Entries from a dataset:
•••••
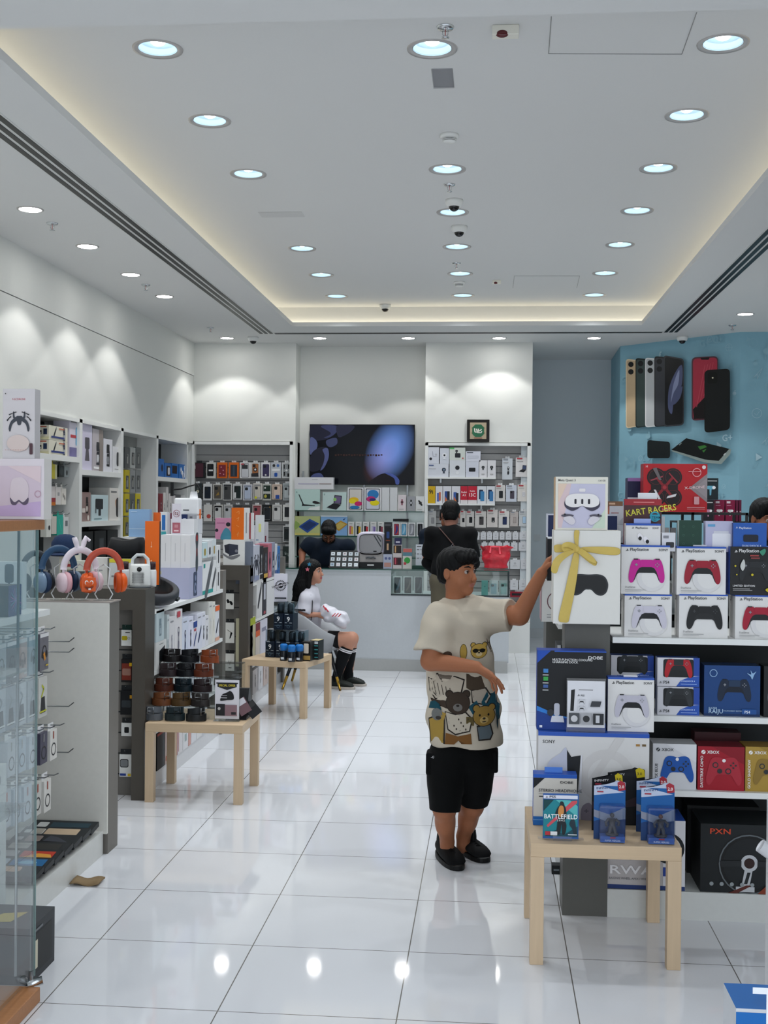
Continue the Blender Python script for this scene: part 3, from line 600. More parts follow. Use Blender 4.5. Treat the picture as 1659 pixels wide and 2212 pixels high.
# ---- slat panels in the back piers
def slat(x0, x1, z0, z1, lab, y=14.05, pitch=.075):
    t = thing('slatwall_display', lab, 'display panel', ((x0+x1)/2, y, z0)); hx = (x1-x0)/2; b = B(); b.box(-hx, 0, 0, hx, .06, z1-z0, M('#a4a4a3', .5))
    for k in range(1, int((z1-z0)/pitch)): b.box(-hx, -.002, k*pitch, hx, .001, k*pitch+.008, M('#5c5e60', .5))
    b.obj('slat_board', t)
    fr = B(); q = .035
    fr.box(-hx-q, -.11, -.0, -hx, .0, z1-z0+q, WHITE).box(hx, -.11, 0, hx+q, .0, z1-z0+q, WHITE).box(-hx-q, -.11, z1-z0, hx+q, 0, z1-z0+q, WHITE); fr.obj('frame', t)
    return t
SL = slat(-3.49, -2.345, .4, 2.40, 'grey slat panel full of hanging phone cases on the back wall left of the television')
SR = slat(-.71, .44, .36, 2.40, 'grey slat panel with accessory boxes on the back wall right of the television')
GB('pier_base', (-.745, 13.90, 0, .485, 14.1, .35), WHITE, SR, (-.135, 14.05, .36))
# ---- counter
CT = thing('sales_counter', 'long white sales counter with a glass top in front of the back wall', 'counter', (-.95, 12.2, 0)); oC = (-.95, 12.2, 0)
CW = M('#c3c9ce', .28); GL = M('#f0f6f4', .02, 0, 'glass'); GE = M('#2c5148', .15)
GB('front_panel', [(-2.35, 12.2, .12, -.99, 12.24, 1.03), (-.99, 12.2, .12, .215, 12.24, .78)], CW, CT, oC)
GB('body', [(-2.35, 12.24, .1, -.99, 12.85, .98), (-.99, 12.24, .1, .215, 12.85, .74), (-.99, 12.24, .76, .2, 12.85, .78)], CW, CT, oC)
GB('toe_kick', (-2.35, 12.19, 0, .205, 12.22, .12), M('#aeb0af', .3), CT, oC)
GB('glass_top', (-2.36, 12.18, 1.032, .21, 12.87, 1.044), M('#9fb5ae', .06), CT, oC) if False else GB('glass_top', (-2.36, 12.18, 1.032, .21, 12.87, 1.044), GL, CT, oC)
GB('top_edge', [(-2.36, 12.176, 1.032, .212, 12.18, 1.044), (-2.36, 12.24, 1.0, -.99, 12.85, 1.03)], GE, CT, oC)
GB('vitrine_glass', [(-.99, 12.2, .78, .21, 12.206, 1.032), (.204, 12.206, .78, .21, 12.85, 1.032)], GL, CT, oC)
GB('vitrine_frame', [(.198, 12.196, .78, .214, 12.21, 1.032), (-.99, 12.196, .775, .214, 12.206, .79), (-.56, 12.23, .78, -.55, 12.24, 1.03)], M('#30383a', .3), CT, oC)
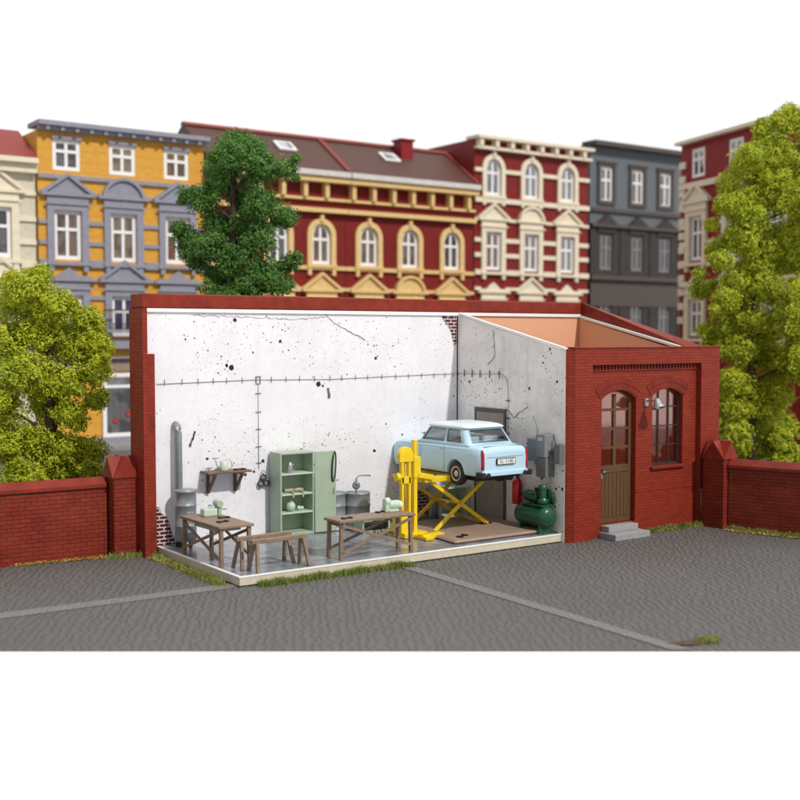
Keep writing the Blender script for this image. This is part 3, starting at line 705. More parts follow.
for y0, mt1, mt2 in ((-.02, YEL, YEL), (.92, YELD, YELD)):
    for k, (a, b) in enumerate((((.55, 1.12), (2.06, .12)), ((.58, .06), (2.00, 1.12)))):
        m = MB(); m.beam((a[0], y0+(-.03 if k else .03), a[1]), (b[0], y0+(-.03 if k else .03), b[1]), .045, .08); L_(m, 'scissor_arm', (mt1, mt2)[k], .006)
m = MB(); m.cyl((1.30, -.09, .61), (1.30, 1.0, .61), .03); m.cyl((.55, -.07, 1.12), (.55, 1.0, 1.12), .025); m.cyl((2.06, -.07, .12), (2.06, 1.0, .12), .025); L_(m, 'cross_rod', YELD, 0)

# ------------------------------------------------------------------ car
def rrect(y0, y1, hw, z, r=.16, n=6):
    pts = []
    for cx_, cy_, a0 in ((hw-r, y1-r, 0), (-hw+r, y1-r, 90), (-hw+r, y0+r, 180), (hw-r, y0+r, 270)):
        for i in range(n+1):
            a = R(a0+90*i/n); pts.append((cx_+r*math.cos(a), cy_+r*math.sin(a), z))
    return pts
def bool_cut(o, cutters, op='DIFFERENCE'):
    for c in cutters:
        md = o.modifiers.new('c', 'BOOLEAN'); md.operation = op; md.object = c; md.solver = 'EXACT'
    bpy.context.view_layer.update(); dg = bpy.context.evaluated_depsgraph_get()
    me = bpy.data.meshes.new_from_object(o.evaluated_get(dg)); o.modifiers.clear(); o.data = me
    for c in cutters: bpy.data.objects.remove(c, do_unlink=True)
CAR = thing('blue_car', 'light blue two-door saloon car with white roof raised on the yellow lift', 'car', (15.83, 18.68, 1.205), R(1.2))
def section(y, zb, zt, hw, crown=.02):
    h = zt-zb
    half = [(hw*.86, zb), (hw*.965, zb+.03), (hw*.99, zb+.10), (hw, zb+h*.45), (hw*.992, zb+h*.70), (hw*.965, zt-.075), (hw*.91, zt-.03), (hw*.80, zt-.005), (hw*.5, zt+crown*.6), (hw*.2, zt+crown)]
    return [(x, y, z) for x, z in half] + [(-x, y, z) for x, z in half[::-1]]
m = MB()
st = [(-.0, .40, .78, .60), (.015, .345, .85, .635), (.06, .30, .895, .66), (.2, .285, .93, .68), (.5, .28, .945, .69), (1.2, .28, .94, .692), (2.0, .28, .93, .69), (2.6, .28, .915, .685), (3.0, .28, .885, .67), (3.15, .29, .85, .655), (3.21, .33, .80, .63), (3.225, .40, .72, .60)]
m.loft([section(*s) for s in st])
body = m.build('body', BLUE, CAR)
cut = []
for yc in (.86, 2.66):
    for sx in (-1, 1):
        k = MB(); k.cyl((sx*.46, yc, .315), (sx*.9, yc, .315), .295, n=36); cut.append(k.build('cutter', DARK, loc=(0, 0, 0))); cut[-1].location = (0, 0, 0)
# cutters act in world space: move to the car's frame
for c_ in cut: c_.matrix_world = Matrix.Translation(CAR.location) @ Matrix.Rotation(CAR.rotation_euler.z, 4, 'Z')
bpy.context.view_layer.update(); bool_cut(body, cut)
bv = body.modifiers.new('bevel', 'BEVEL'); bv.width = .012; bv.segments = 2; bv.limit_method = 'ANGLE'; bv.angle_limit = R(50)
# cabin
gh = [(.36, 2.36, .645, .90), (.42, 2.30, .640, .94), (.45, 2.25, .632, .955), (.63, 2.03, .575, 1.20), (.69, 1.95, .555, 1.285)]
m = MB(); m.loft([rrect(a, b, hw, z, .13) for a, b, hw, z in gh]); cab = m.build('cabin_frame', BLUE, CAR)
MW = Matrix.Translation(CAR.location) @ Matrix.Rotation(CAR.rotation_euler.z, 4, 'Z')
cut = []
k = MB(); k.loft([rrect(a+.05, b-.05, hw-.045, z+dz, .10) for (a, b, hw, z), dz in zip(gh, (-.05, 0, 0, 0, .05))]); cut.append(k.build('cutter', DARK, loc=(0, 0, 0)))
def rpoly(pts, r=.03, n=4):
    out = []; N = len(pts)
    for i in range(N):
        p0, p, p1 = Vector(pts[i-1]), Vector(pts[i]), Vector(pts[(i+1) % N]); a = p + (p0-p).normalized()*r; b = p + (p1-p).normalized()*r
        for j in range(n+1): t = j/n; out.append(tuple((1-t)**2*a + 2*t*(1-t)*p + t*t*b))
    return out
SIDEW = [[(.70, .965), (1.25, .965), (1.25, 1.25), (.83, 1.25)], [(1.32, .965), (2.12, .965), (1.90, 1.25), (1.32, 1.25)]]
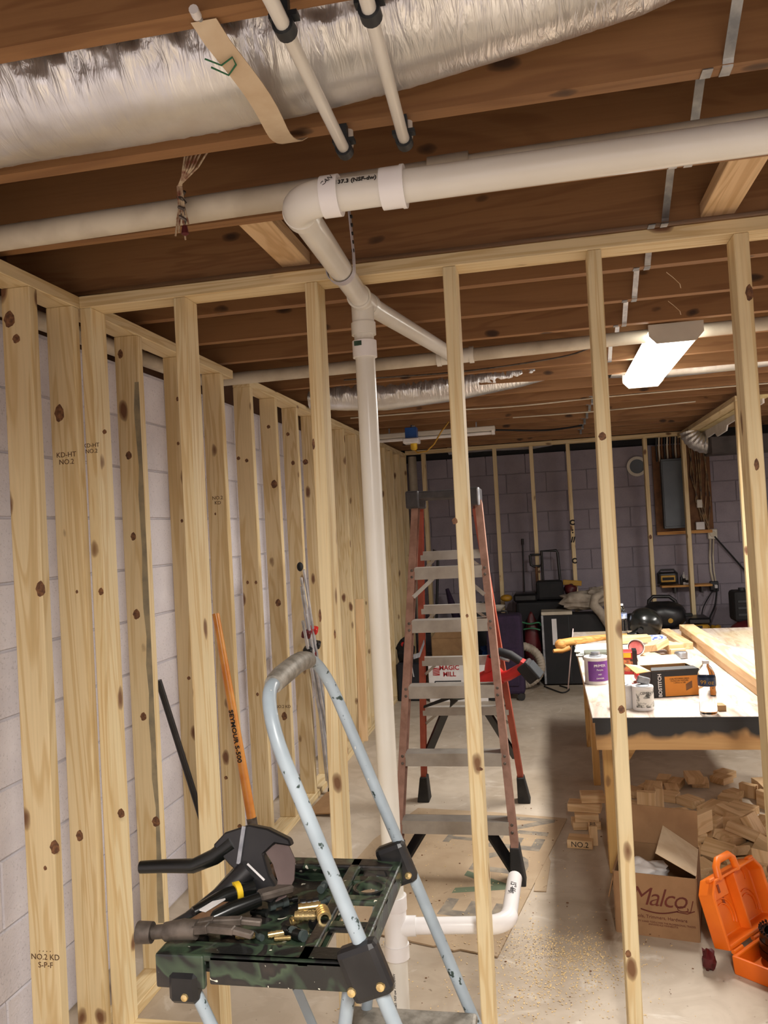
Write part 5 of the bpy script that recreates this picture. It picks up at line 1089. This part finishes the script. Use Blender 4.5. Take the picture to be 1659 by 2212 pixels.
# the little stack left of the front leg
for (x, y, z, s, yw_, lb) in ((.075,3.98,.020,0,-.15,'lettered offcut lying nearest in the small stack left of the bench leg'), (.11,4.22,.020,1,.1,'bottom offcut of the small stack left of the bench leg'), (.115,4.21,.060,0,.0,'second offcut of the small stack left of the bench leg'),
    (.11,4.24,.099,3,-.15,'widest upper offcut of the small stack left of the bench leg'), (.15,4.26,.138,0,.05,'topmost offcut of the small stack left of the bench leg'), (.135,4.02,.045,2,1.5,'upright offcut beside the lettered one left of the bench leg')):
    o = offcut(x, y, z if 'upright' not in lb else .046, (0,0,yw_) if 'upright' not in lb else (0,PI/2,yw_-1.5), SIZES[s], lb)
    if 'lettered' in lb: text('offcut_print', 'NO.2', .035, Matrix.Translation(-V((0,0,0))) @ frame((x-.006,y-.0452,z), (1,-.15,0), (0,0,1)), M_INK, o).matrix_parent_inverse = Matrix.Rotation(-yw_, 4, 'Z')
# sawdust and crumbs: nobody could count them
random.seed(9)
b = B()
for i in range(2600):
    q = random.random()
    if q < .6: x, y = random.gauss(.0,.12), random.gauss(2.98,.10)
    elif q < .8: x, y = random.gauss(-.12,.14), random.gauss(2.72,.1)
    else: x, y = random.uniform(-.75,.35), random.uniform(2.45,4.2)
    if abs(x-.17) < .05 and y > 3: continue
    s = random.uniform(.0015,.005); a = random.uniform(0,PI); z = .0085 if y > 2.95 and x < -.05 else .001
    c, d = math.cos(a)*s, math.sin(a)*s
    b.poly([(x-c,y-d,z),(x+d*.5,y-c*.5,z),(x+c,y+d,z+s*.5),(x-d*.5,y+c*.5,z+s*.3)], [(0,1,2),(0,2,3)])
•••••
_Task to complete:_ On how many lines does the word "More" appear? Answer with only the number.

_Full answer:_ 2